> _Task_
Please print exactly the lines below, from the start of the material up to and including the line with "wrap(pr[:2], .55, .167), 'gold_ink', c_)", but none of the pictures.
"""
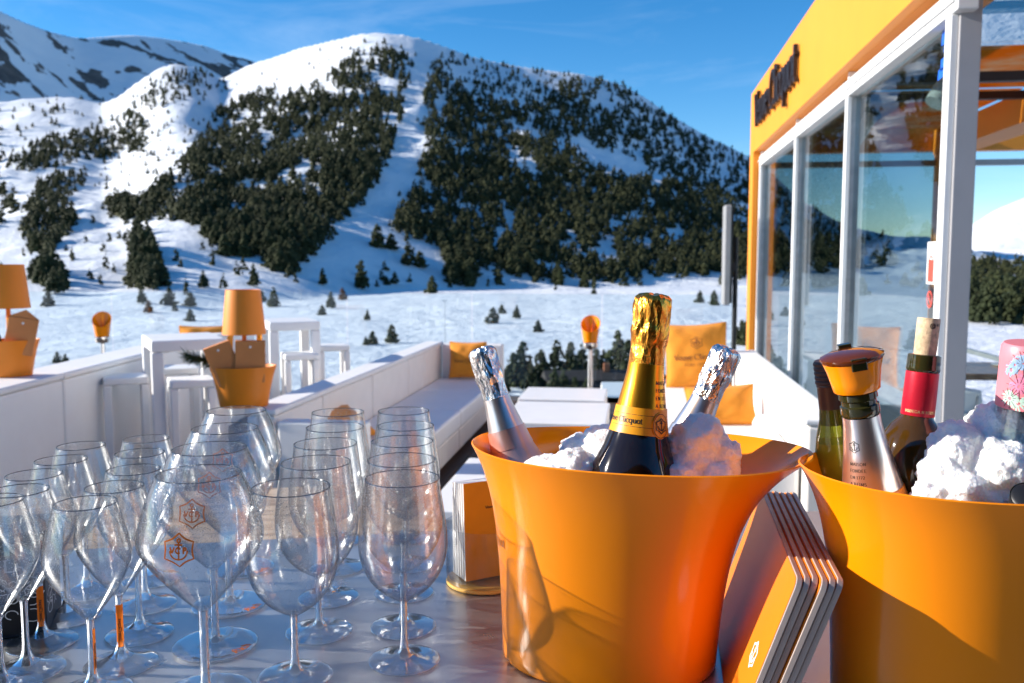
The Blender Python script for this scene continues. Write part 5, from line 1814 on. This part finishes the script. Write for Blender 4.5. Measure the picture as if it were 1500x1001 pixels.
# right bucket: brown-capped white wine
tp, ax = bottle_axis((1211, 527), 1.095, (1230, 690), 1.10)
L = .235
t = thing('white_wine_bottle', 'yellow green wine bottle with a ribbed brown screw cap', 'bottle', tp - ax * L, 0, 'bottles in the right bucket')
aim(t, ax, R(-90))
MB().lathe([(0, .03), (.02, .032), (.026, .04), (.030, .075), (.028, .11), (.023, .14), (.0165, .163), (.0142, .185), (.0138, .225), (0, .226)], 40).obj('body', 'green_bottle', t, smooth=True, angle=60)
MB().lathe([(0, .034), (.018, .036), (.027, .075), (.025, .109), (.020, .135), (0, .136)], 32).obj('wine', 'yellow_ring', t, smooth=True, angle=60)
cap = MB()
pr = [(.0152, .157), (.0150, .203), (.0156, .204)]
for i in range(5):
    z = .206 + .0055 * i
    pr += [(.0150, z), (.0163, z + .0012), (.0163, z + .004), (.0152, z + .005)]
pr += [(.0145, L - .0005), (0, L)]
c_ = cap.lathe(pr, 36).obj('screw_cap', 'brown_cap', t, smooth=True, angle=40)
put_strokes('lettering', strokes(centred('AY', .007), .007, .13, .07), wrap(pr[:2], .55, .167), 'gold_ink', c_)

# right bucket: silver sparkling with an orange stopper
tp, ax = bottle_axis((1246, 512), 1.0, (1274, 690), 1.012)
L = .232
top_n = tp - ax * .052
t = thing('sparkling_bottle', 'silver foiled sparkling wine closed with an orange stopper', 'bottle', top_n - ax * L, 0, 'bottles in the right bucket')
aim(t, ax, R(-90))
MB().lathe([(0, 0), (.04, .002), (.044, .01), (.044, L - .17), (.039, L - .14), (.030, L - .105), (.0225, L - .06), (.0185, L - .028), (.0180, L - .02), (0, L - .02)], 48).obj('body', 'dark_bottle', t, smooth=True, angle=60)
sp_ = [(.0322, L - .1065), (.0238, L - .06), (.0202, L - .033), (.0196, L - .022)]
nf = MB().lathe(sp_, 48).obj('neck_foil', 'silver_smooth', t, smooth=True)
lbp = [(.0465, L - .168), (.0408, L - .141), (.0365, L - .1215), (.0325, L - .1045)]
lb = MB().lathe(lbp, 48).obj('neck_label', 'orange_print', t, smooth=True)
put_strokes('lettering', strokes(centred('Veuve Clicquot', .013), .013, .16, .06), wrap(lbp, .1, L - .128), 'ink', lb)
put_strokes('emblem', strokes(logo_lines(False), .013, .07, .07), wrap(sp_, -.75, L - .052), 'ink', nf)
for j, wd_ in enumerate(('MAISON', 'FONDEE', 'EN 1772', 'A REIMS')):
    L2, w2 = text_lines(wd_, .08)
    put_strokes('small_print', strokes(L2, .0045, .14, .07), wrap(sp_, -1.0, L - .072 - .0072 * j), 'ink', nf)
MB().lathe([(.0196, L - .021), (.0208, L - .018), (.0205, L - .010), (.0185, L - .0085), (.0185, L - .004), (.0206, L - .002), (.0205, L + .0045), (.017, L + .006), (0, L + .006)], 40).obj('lip', 'lip_glass', t, smooth=True, angle=40)
sto = thing('bottle_stopper', 'orange bottle stopper with a smoky amber lid', 'stopper', top_n + ax * .0065, 0)
aim(sto, ax, R(-90))
MB().lathe([(0, 0), (.0235, .0), (.0245, .001), (.0262, .012), (.0285, .024), (.0315, .034), (.0308, .034), (.027, .026), (0, .02)], 48).obj('cup', 'orange_plastic', sto, smooth=True, angle=40)
MB().lathe([(.0312, .034), (.0335, .037), (.0332, .0395), (.026, .0425), (.012, .0438), (0, .044), (0, .041), (.012, .0408), (.025, .0395), (.029, .037), (.0312, .034)], 48).obj('lid', 'amber_plastic', sto, smooth=True, angle=50)
MB().b2(.0262, .0325, -.008, .008, .0275, .041).obj('clip', 'lip_glass', sto, bevel=.001)
MB().b2(-.036, -.026, -.007, .007, .039, .046).obj('hinge', 'lip_glass', sto, bevel=.001)

# right bucket: red wine with a cork
tp, ax = bottle_axis((1361, 466), 1.07, (1340, 640), 1.065)
L = .225
top_n = tp - ax * .042
t = thing('red_wine_bottle', 'dark wine bottle with a red capsule', 'bottle', top_n - ax * L, 0, 'bottles in the right bucket')
aim(t, ax, R(-90))
MB().lathe([(0, 0), (.036, .002), (.039, .01), (.039, L - .115), (.036, L - .098), (.027, L - .083), (.0185, L - .074), (.0165, L - .068), (.0155, L - .02), (0, L - .019)], 48).obj('body', 'amber_bottle', t, smooth=True, angle=60)
MB().lathe([(.0155, L - .022), (.0178, L - .019), (.0185, L - .016), (.0178, L - .0125), (.0182, L - .010), (.0178, L - .001), (.0155, L), (.012, L - .0005), (.0118, L - .006), (0, L - .006)], 40).obj('lip', 'lip_glass', t, smooth=True, angle=40)
rc = [(.0183, L - .070), (.0177, L - .0205)]
c_ = MB().lathe([(.0180, L - .0705)] + rc + [(.0165, L - .0195)], 40).obj('capsule', 'red_capsule', t, smooth=True, angle=40)
put_strokes('lettering', strokes(centred('BODEGA N BODEGA', .0042, .05), .0042, .14, .08), wrap(rc, 0, L - .0665), 'gold_ink', c_)
ck = thing('cork', 'pale wine cork pushed halfway into the red capsuled bottle', 'cork', top_n - ax * .005, 0)
aim(ck, ax, R(-90))
MB().lathe([(0, 0), (.0116, .0), (.0122, .012), (.0124, .045), (.0118, .0468), (0, .047)], 32).obj('body', 'cork', ck, smooth=True, angle=40)
put_strokes('stamp', strokes([arc(0, 0, .5, .5, 0, 360, 14), arc(.1, 0, .25, .25, 0, 360, 10)], .0055, .16, .16) + strokes(centred('N 1', .004), .004, .16, .1, .007, 0), wrap([(.0123, 0), (.0124, .045)], .12, .038), 'ink', ck)

# right bucket: clear gin bottle under a pink flowered capsule
tp, ax = bottle_axis((1510, 503), 1.0, (1497, 640), 1.01)
L = .245
t = thing('gin_bottle', 'clear glass bottle with a pink flower patterned capsule', 'bottle', tp - ax * L, 0, 'bottles in the right bucket')
aim(t, ax, R(-90))
MB().lathe([(0, 0), (.038, .002), (.041, .01), (.041, L - .14), (.037, L - .115), (.0305, L - .09), (.0272, L - .06), (.026, L - .004), (.0235, L - .005), (.0245, L - .06), (.0275, L - .09), (.034, L - .117), (.0385, L - .14), (.038, .012), (0, .01)], 48).obj('body', 'bottle_clear', t, smooth=True, angle=60)
pm('pink_capsule', (0.80, 0.22, 0.26), 0.4, var=0.05)
pm('petal_blue', (0.28, 0.42, 0.62), 0.45, var=0.3, vscale=160)
pm('petal_pink', (0.72, 0.22, 0.36), 0.45, var=0.2, vscale=160)
pm('petal_green', (0.45, 0.62, 0.52), 0.45, var=0.2, vscale=160)
gp = [(.0286, L - .068), (.0278, L - .02), (.0282, L - .018), (.0272, L - .003)]
c_ = MB().lathe(gp + [(.025, L), (0, L + .0005)], 48).obj('capsule', 'pink_capsule', t, smooth=True, angle=40)
gfn = [(.0287, L - .08), (.0279, L - .02), (.0284, L - .018), (.0274, L - .001)]
gq = np.random.default_rng(8)
for nm, mt, spots in (('blue_flower', 'petal_blue', ((-.55, -.016, .011), (-.3, -.012, .010), (-.95, -.026, .008), (-.8, -.02, .008), (.2, -.015, .01))), ('pink_flower', 'petal_pink', ((-.62, -.042, .012), (-.45, -.036, .011))),
                      ('green_leaf', 'petal_green', ((-.9, -.056, .010), (-.6, -.060, .009), (.1, -.05, .01)))):
    q = []
    for (a, z, r_) in spots:
        for k in range(22):
            w = 6.28 * k / 22 + gq.normal() * .1
            rr = r_ * gq.uniform(.65, 1.0)
            q += strokes([[(a * .028 + .002 * math.cos(w), z + .002 * math.sin(w)), (a * .028 + rr * .6 * math.cos(w), z + rr * .6 * math.sin(w) + .001), (a * .028 + rr * math.cos(w + .15), min(z + rr * math.sin(w + .15), -.002))]], 1.0, .0015, .0015)
    put_strokes(nm, q, wrap(gfn, 0, L), mt, c_)
q = []
for (a, z, r_) in ((-.55, -.018, .014), (-.2, -.014, .015), (-.62, -.042, .013), (-.9, -.056, .011)):
    for k in range(11):
        w = 6.28 * k / 11 + .2
        q += strokes([[(a * .028 + r_ * .3 * math.cos(w), z + r_ * .3 * math.sin(w)), (a * .028 + r_ * math.cos(w), min(z + r_ * math.sin(w), -.002))]], 1.0, .0005, .0005)
put_strokes('outline', q, lambda x, y, h, f_=wrap(gfn, 0, L): f_(x, y, h + .0002), 'ink', c_)
# a last dark bottle lying in the snow at the right edge
p = on_y(1507, 728, .905)
lax = Vector((-.05, -.19, .21)).normalized()
t = thing('leaning_bottle', 'dark bottle neck leaning out of the snow at the right edge', 'bottle', p - lax * .222, 0, 'bottles in the right bucket')
aim(t, lax)
MB().lathe([(0, 0), (.03, .002), (.033, .01), (.033, .11), (.02, .16), (.015, .19), (.0155, .222), (.013, .224), (0, .224)], 32).obj('body', 'black_box', t, smooth=True, angle=40)
MB().lathe([(.0157, .19), (.0163, .2225)], 32).obj('capsule', 'black_metal', t, smooth=True)


# ------------------------------------------------------------------ menu boards leaning between the buckets
def rounded(w, h, r_, n=6):
    pts = []
    for cx, cy_, a0 in ((w - r_, h - r_, 0), (r_, h - r_, 90), (r_, r_, 180), (w - r_, r_, 270)):
        pts += arc(cx, cy_, r_, r_, a0, a0 + 90, n)
    return pts


mcol = ['orange_matt', 'paper', 'orange_matt', 'paper', 'orange_matt', 'paper']
MY0, MY1 = .905, 1.27
for i in range(6):
    lab = ('leaning menu board with the white logo, nearest the central bucket', 'second menu board from the central bucket', 'third menu board from the central bucket', 'fourth menu board from the central bucket',
           'fifth menu board from the central bucket', 'menu board of the leaning stack closest to the right bucket')[i]
    t = thing('menu_board', lab, 'menu', (.102 + .0076 * i, MY0 + .003 * (i % 3), BZ + .001), 0, 'menu boards leaning between the buckets')
    t.rotation_euler = (0, R(19 + .2 * i), R(-2))
    o2 = rounded(MY1 - MY0, .19, .012)
    th_ = .0062
    n = len(o2)
    vs = [(0, a, b_) for a, b_ in o2] + [(th_, a, b_) for a, b_ in o2]
    MB().add(vs, [tuple(range(n)), tuple(reversed(range(n, 2 * n)))] + [(k, k + n, (k + 1) % n + n, (k + 1) % n) for k in range(n)]).obj('board', 'board_core', t, bevel=.0008)
    o3 = rounded(MY1 - MY0 - .002, .188, .011)
    vs = [(-.0006, a + .001, b_ + .001) for a, b_ in o3]
    MB().add(vs, [tuple(range(n))]).obj('cover', 'orange_print', t)
    if i == 0:
        q = strokes(logo_lines(False), .03, .09, .09, .05, .08)
        put_strokes('emblem', [((-a[0] + .10, a[1]), (-b_[0] + .10, b_[1]), (-c[0] + .10, c[1]), (-d_[0] + .10, d_[1])) for a, b_, c, d_ in q], lambda x, y, h: (-.0008 - h, x, y), 'white_ink', t)

# ------------------------------------------------------------------ brochures in a clear holder
bh = thing('brochure_holder', 'clear round brochure holder with a yellow ring left of the central bucket', 'holder', (-.232, 1.335, BZ + .0005), R(2))
MB().lathe([(0, 0), (.060, .001), (.061, .003), (.060, .006), (0, .0065)], 56).obj('ring', 'yellow_ring', bh, smooth=True, angle=40)
MB().lathe([(0, .007), (.0595, .0075), (.061, .02), (.0635, .095), (.062, .095), (.0595, .02), (.057, .012), (0, .0115)], 56).obj('cup', 'clear_acrylic', bh, smooth=True, angle=40)
for i in range(6):
    lab = ('front orange brochure in the clear holder', 'second brochure in the clear holder', 'third brochure in the clear holder', 'fourth brochure in the clear holder', 'fifth brochure in the clear holder', 'rearmost brochure in the clear holder')[i]
    t = thing('brochure', lab, 'brochure', (-.222 - .0050 * i, 1.322 + .0068 * i, BZ + .0135), R(4), 'brochures in the clear holder')
    t.rotation_euler = (R(-3 + .4 * i), 0, R(36))
    MB().b2(-.042, .042, -.0028, .0028, 0, .150 - .0012 * i).obj('pages', 'paper', t)
    MB().b2(-.0425, .0425, -.0036, -.0030, 0, .1505 - .0012 * i).obj('cover', 'orange_label' if i == 0 else 'paper', t)
    if i == 0:
        put_strokes('lettering', strokes(centred('Veuve Clicquot', .006), .006, .15, .07, .012, .108), lambda x, y, h: (x, -.0037 - h, y), 'ink', t)

# folded orange napkins on the low table
for i, (x, y, z, rz, lab) in enumerate(((-.73, 4.88, .421, 20, 'upper folded orange napkin beside the central bucket'), (-.70, 4.62, .421, -15, 'lower folded orange napkin beside the central bucket'))):
    t = thing('napkin', lab, 'napkin', (x, y, z), R(rz), 'folded orange napkins')
    MB().add([(-.09, -.06, 0), (.09, -.06, 0), (.09, .06, 0), (-.09, .06, 0), (-.10, -.02, .05), (.09, -.03, .045), (.08, .04, .05), (-.08, .04, .055)],
             [(3, 2, 1, 0), (4, 5, 6, 7), (0, 1, 5, 4), (1, 2, 6, 5), (2, 3, 7, 6), (3, 0, 4, 7)]).obj('cloth', 'orange_fabric', t, bevel=.008)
"""
> _Output of the task_
The Blender Python script for this scene continues. Write part 5, from line 1814 on. This part finishes the script. Write for Blender 4.5. Measure the picture as if it were 1500x1001 pixels.
# right bucket: brown-capped white wine
tp, ax = bottle_axis((1211, 527), 1.095, (1230, 690), 1.10)
L = .235
t = thing('white_wine_bottle', 'yellow green wine bottle with a ribbed brown screw cap', 'bottle', tp - ax * L, 0, 'bottles in the right bucket')
aim(t, ax, R(-90))
MB().lathe([(0, .03), (.02, .032), (.026, .04), (.030, .075), (.028, .11), (.023, .14), (.0165, .163), (.0142, .185), (.0138, .225), (0, .226)], 40).obj('body', 'green_bottle', t, smooth=True, angle=60)
MB().lathe([(0, .034), (.018, .036), (.027, .075), (.025, .109), (.020, .135), (0, .136)], 32).obj('wine', 'yellow_ring', t, smooth=True, angle=60)
cap = MB()
pr = [(.0152, .157), (.0150, .203), (.0156, .204)]
for i in range(5):
    z = .206 + .0055 * i
    pr += [(.0150, z), (.0163, z + .0012), (.0163, z + .004), (.0152, z + .005)]
pr += [(.0145, L - .0005), (0, L)]
c_ = cap.lathe(pr, 36).obj('screw_cap', 'brown_cap', t, smooth=True, angle=40)
put_strokes('lettering', strokes(centred('AY', .007), .007, .13, .07), wrap(pr[:2], .55, .167), 'gold_ink', c_)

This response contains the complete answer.